Certamente que, quem planeja algo usa suas faculdades mentais de maneira diferente. A pessoa tem claro para si os objetivos que deseja atingir (chegamos a ter uma minuta esboçada do golpe de estado) e usa outras pessoas para a consecução de seus planos manipulando suas mentes. Igualmente não se deixa levar cegamente por impulsos instintivos, mas mantém a mente suficientemente ‘fria’ e clara para raciocinar e articular. Embora não agindo diretamente, o discurso do ódio emana pelos seus poros, sendo um forte instrumento de manipulação das massas. Da mesma forma, quem financiou, além de compactuar com a ideologia em questão e obviamente possuir muitos recursos, tinha objetivos claros a atingir.

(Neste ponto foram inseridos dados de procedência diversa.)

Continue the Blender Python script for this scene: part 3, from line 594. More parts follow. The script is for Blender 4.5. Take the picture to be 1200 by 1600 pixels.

Talvez a atitude de quem se manteve conivente tenha sido a mais vil de todas, pois se por um lado assentiu e permitiu agitação em suas cercanias, por outro, não moveu uma palha para agir de acordo com o que todos esperavam. Ou seja, instalou-se confortavelmente em cima do muro.

Para finalizar, de diversos ângulos e olhares distintos, está-se falando de uma atitude ‘perversa’ no sentido literal da palavra já que com a própria ação e ideologia, bolsonaristas agiram e/ou interferiram para a destruição de algo ou de outrem.

Todos aprendemos muito cedo o sentido da palavra destruição e também aprendemos que não devemos fazer para o outro o que não queremos para nós mesmos.

Se teimosamente nos recusamos a agir conforme os pressupostos desta lei universal, agruras fatalmente nos esperarão até que possamos aprender a lição.

Retiro-me deixando o leitor com uma pergunta para reflexão: O que é ser patriota para você?

Referências

Freud, S. Psicologia de grupo e análise do ego, ed. Standard brasileira. Rio de Janeiro: Imago Editora, vol. XVIII, pp. 87-179, Obras Psicológicas Completas de Sigmund Freud, 1930/1980.